Otmar Issing has been more open about the limitations on the powers of central banking than others of his clan. For example, in an address delivered in Paris on December 9, 2002, he discussed these problems in "Monetary Policy in a World of Uncertainty." He admitted that central bankers (a) know little about the prevailing economic conditions in the market because of imperfect information and faulty factual data; (b) have no way of knowing what the appropriate equilibrium patterns throughout the market should be, because they have no demonstrably "correct" model of the economy and its precise interdependent relationships; and (c) cannot be sure how and in what form private-sector actors in the market will interpret and react to policies implemented by the central bank, and thus what interdependent outcomes will be forthcoming when the policies of the central bank intersect with the actions of the market participants.

At the same time, if the central banker is to have some capacity to influence the direction of market activities, Issing believes that "there are limits to the degree of transparency that central banks can realistically be expected to supply." In other words, the central banker cannot tell the public what it plans to do or why because then the market actors might respond in ways that would more or less completely foil the central banker's plan.

Yet Issing wants monetary "policy to be predictable in order to reduce uncertainty and volatility in financial markets." Thus, he wants the central banker to have his cake and eat it too. The reason he wants such secretive flexibility is that "a monetary authority should lead financial markets and not 'follow them.'"

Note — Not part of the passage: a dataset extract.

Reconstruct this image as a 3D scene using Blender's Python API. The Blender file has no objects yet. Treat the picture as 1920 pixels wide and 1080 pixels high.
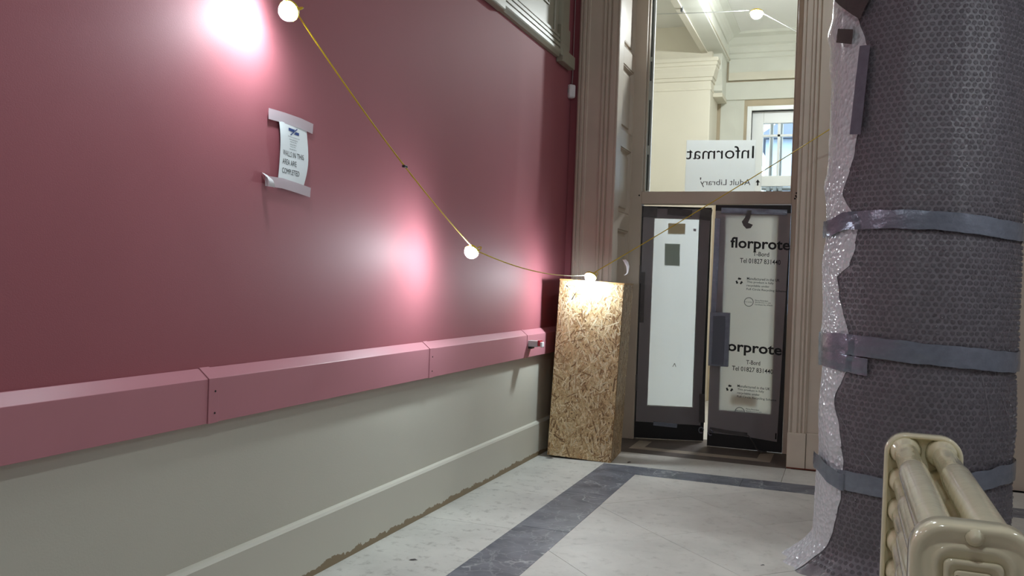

Why? Because, he says, private traders in financial markets operate on the basis of "ludicrously short time horizons" while the central banker maintains the proper "long-term" perspective.

Here is the monetary central planner who admits his inherent inability to know enough to plan but who just cannot give up the ghost and let the multitudes of market participants find their own way in the marketplace. The lingering appeal of social engineering just remains too strong. The hubris just cannot be foresworn.